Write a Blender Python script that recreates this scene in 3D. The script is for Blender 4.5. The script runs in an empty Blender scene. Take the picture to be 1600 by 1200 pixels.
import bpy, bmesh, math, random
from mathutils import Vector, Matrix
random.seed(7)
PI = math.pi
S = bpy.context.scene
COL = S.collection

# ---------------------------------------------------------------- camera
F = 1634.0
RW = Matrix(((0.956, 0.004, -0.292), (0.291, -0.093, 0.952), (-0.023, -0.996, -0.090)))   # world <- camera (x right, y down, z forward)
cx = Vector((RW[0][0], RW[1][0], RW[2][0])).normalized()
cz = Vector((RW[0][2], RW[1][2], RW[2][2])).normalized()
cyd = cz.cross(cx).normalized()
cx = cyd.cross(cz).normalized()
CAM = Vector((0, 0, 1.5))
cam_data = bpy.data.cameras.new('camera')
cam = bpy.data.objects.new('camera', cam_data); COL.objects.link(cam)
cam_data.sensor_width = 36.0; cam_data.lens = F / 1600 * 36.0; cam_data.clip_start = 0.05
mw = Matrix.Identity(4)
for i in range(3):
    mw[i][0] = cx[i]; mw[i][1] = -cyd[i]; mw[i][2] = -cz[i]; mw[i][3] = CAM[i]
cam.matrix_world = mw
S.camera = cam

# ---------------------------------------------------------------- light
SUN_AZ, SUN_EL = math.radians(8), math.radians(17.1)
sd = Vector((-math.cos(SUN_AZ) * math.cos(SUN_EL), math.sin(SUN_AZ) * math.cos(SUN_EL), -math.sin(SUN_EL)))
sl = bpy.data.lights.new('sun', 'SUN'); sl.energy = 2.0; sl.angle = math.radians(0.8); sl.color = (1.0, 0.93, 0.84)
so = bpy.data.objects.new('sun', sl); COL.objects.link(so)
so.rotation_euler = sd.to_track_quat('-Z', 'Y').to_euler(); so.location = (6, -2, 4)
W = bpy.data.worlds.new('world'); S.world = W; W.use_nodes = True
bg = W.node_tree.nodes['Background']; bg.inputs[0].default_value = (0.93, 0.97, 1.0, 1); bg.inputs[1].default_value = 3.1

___

▸ What is being asked: Return nothing but the lines from the start of the listing above through the line containing "COL = S.collection", exactly as given.

▸ Answer for this exercise:
Write a Blender Python script that recreates this scene in 3D. The script is for Blender 4.5. The script runs in an empty Blender scene. Take the picture to be 1600 by 1200 pixels.
import bpy, bmesh, math, random
from mathutils import Vector, Matrix
random.seed(7)
PI = math.pi
S = bpy.context.scene
COL = S.collection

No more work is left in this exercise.